Video footage broadcast on Arab news channels showed numerous Houthis lying dead in the streets of Hodeida. The French news agency reported that the Houthis lost more than 100 men in fighting. Arab media also reported that the Houthis had moved injured fighters from Hodeida to the capital, Sana'a.
A Houthi spokesman, Mohammed al Bakhiti, said in an interview with France 24 news channel that the Saudi-led coalition forces "have not entered the city of Hodeida, but that fighting continues outside the city along the 8- and 10 kilometer-points on the highway to Sana'a." Video shown on the Arab news channels, however, refuted his claim.
Saudi-led coalition spokesman Colonel Turki al-Maliki maintained during a press conference in Riyadh Monday that the Houthis were destroying parts of the city and that civilians were ending up in the cross-fire.
He said that the internationally recognized Yemeni government of President Abd-Rabbu Mansour Hadi thinks that the Houthis are using civilians as human shields in Hodeida and fears that they may blow up parts of the city, including fuel depots, should they be driven out of the city, creating a potential ecological disaster.
Maliki also said that the Saudi coalition had asked the United States to stop refueling Saudi planes after the coalition had improved the ability to refuel on its own. The Pentagon announced last week that it would no longer help refuel Saudi planes operating inside Yemen.
The Saudi-owned Asharqalawsat newspaper reported Monday that several members in the unrecognized "government" under Houthi control in Sana'a were preparing to defect. The former information minister, Abdul Salam Jabber, in the Houthi-led cabinet in Sana'a, made a similar prediction during a recent news conference in Riyadh, following his own defection:
Jabber said he hopes that salvation will be coming soon for the Yemeni people, and that he thinks many other officials in Sana'a are preparing to defect from the Houthi side to that of the government of Hadi. He also said the Houthis were breathing their last gasps in power in Sana'a.
International NGOs, along with Houthi supporters, tweeted that children continue to starve, due to military operations by the Saudi-led coalition. Saudi-owned media broadcast video Monday of a village near Hodeida which had been captured by the coalition, showing a large number of children who appeared to be in reasonably good health. Hunger and malnutrition have, nevertheless, been reported in some villages and certain battle zones.
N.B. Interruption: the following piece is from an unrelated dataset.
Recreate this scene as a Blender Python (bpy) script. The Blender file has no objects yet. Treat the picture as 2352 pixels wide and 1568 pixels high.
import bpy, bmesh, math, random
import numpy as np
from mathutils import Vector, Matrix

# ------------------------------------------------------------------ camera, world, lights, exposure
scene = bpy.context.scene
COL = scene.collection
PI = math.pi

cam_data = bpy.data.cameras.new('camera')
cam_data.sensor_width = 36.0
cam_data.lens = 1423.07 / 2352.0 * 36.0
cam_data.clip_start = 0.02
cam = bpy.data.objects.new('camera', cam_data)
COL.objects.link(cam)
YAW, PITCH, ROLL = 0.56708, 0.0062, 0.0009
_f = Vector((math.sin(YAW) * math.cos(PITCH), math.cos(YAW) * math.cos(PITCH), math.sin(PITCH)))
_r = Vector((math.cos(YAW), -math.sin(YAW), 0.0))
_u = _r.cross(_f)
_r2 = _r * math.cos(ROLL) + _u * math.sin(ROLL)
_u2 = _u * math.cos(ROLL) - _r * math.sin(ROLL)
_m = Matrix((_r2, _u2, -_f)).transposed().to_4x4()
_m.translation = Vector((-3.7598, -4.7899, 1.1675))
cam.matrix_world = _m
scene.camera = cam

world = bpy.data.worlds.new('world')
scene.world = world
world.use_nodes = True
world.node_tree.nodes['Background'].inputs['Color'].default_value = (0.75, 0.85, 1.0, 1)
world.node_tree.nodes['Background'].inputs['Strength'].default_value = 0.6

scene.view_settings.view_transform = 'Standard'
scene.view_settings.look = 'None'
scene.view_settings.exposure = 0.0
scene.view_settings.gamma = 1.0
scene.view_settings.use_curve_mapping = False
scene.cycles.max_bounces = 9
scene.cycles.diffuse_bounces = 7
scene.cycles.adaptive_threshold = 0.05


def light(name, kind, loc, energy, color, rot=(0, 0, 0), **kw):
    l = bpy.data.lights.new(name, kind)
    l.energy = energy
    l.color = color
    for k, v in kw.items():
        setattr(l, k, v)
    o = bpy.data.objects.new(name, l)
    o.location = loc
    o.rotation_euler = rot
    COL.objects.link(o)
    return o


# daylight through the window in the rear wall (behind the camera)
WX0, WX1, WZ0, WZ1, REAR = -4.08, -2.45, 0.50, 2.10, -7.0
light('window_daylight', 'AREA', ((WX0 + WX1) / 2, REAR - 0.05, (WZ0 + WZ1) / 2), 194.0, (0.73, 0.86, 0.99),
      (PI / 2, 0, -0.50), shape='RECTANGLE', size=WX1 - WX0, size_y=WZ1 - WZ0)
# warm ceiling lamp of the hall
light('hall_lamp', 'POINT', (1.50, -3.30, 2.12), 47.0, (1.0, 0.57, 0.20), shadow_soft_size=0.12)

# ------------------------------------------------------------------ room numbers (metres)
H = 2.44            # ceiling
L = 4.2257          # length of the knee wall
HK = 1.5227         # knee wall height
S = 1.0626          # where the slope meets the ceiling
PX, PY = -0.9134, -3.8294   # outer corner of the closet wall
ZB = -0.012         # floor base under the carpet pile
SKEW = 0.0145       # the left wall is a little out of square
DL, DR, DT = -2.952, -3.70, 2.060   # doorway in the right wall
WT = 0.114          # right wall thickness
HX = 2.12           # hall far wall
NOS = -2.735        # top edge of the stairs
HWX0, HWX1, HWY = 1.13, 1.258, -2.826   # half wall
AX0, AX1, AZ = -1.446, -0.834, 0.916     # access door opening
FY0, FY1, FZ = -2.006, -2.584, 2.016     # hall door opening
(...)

Many international NGOs and humanitarian groups, such as the United Nations Food and Agriculture Organization, have been warning of the mounting danger of famine inside Yemen if fighting continues. The group's head, Jose Graziano da Silva, told the U.N. last week that fighting is making the situation worse. U.N. Secretary-General Antonio Guterres also was quoted Monday as warning it would be "absolutely catastrophic" if Hodeida were destroyed.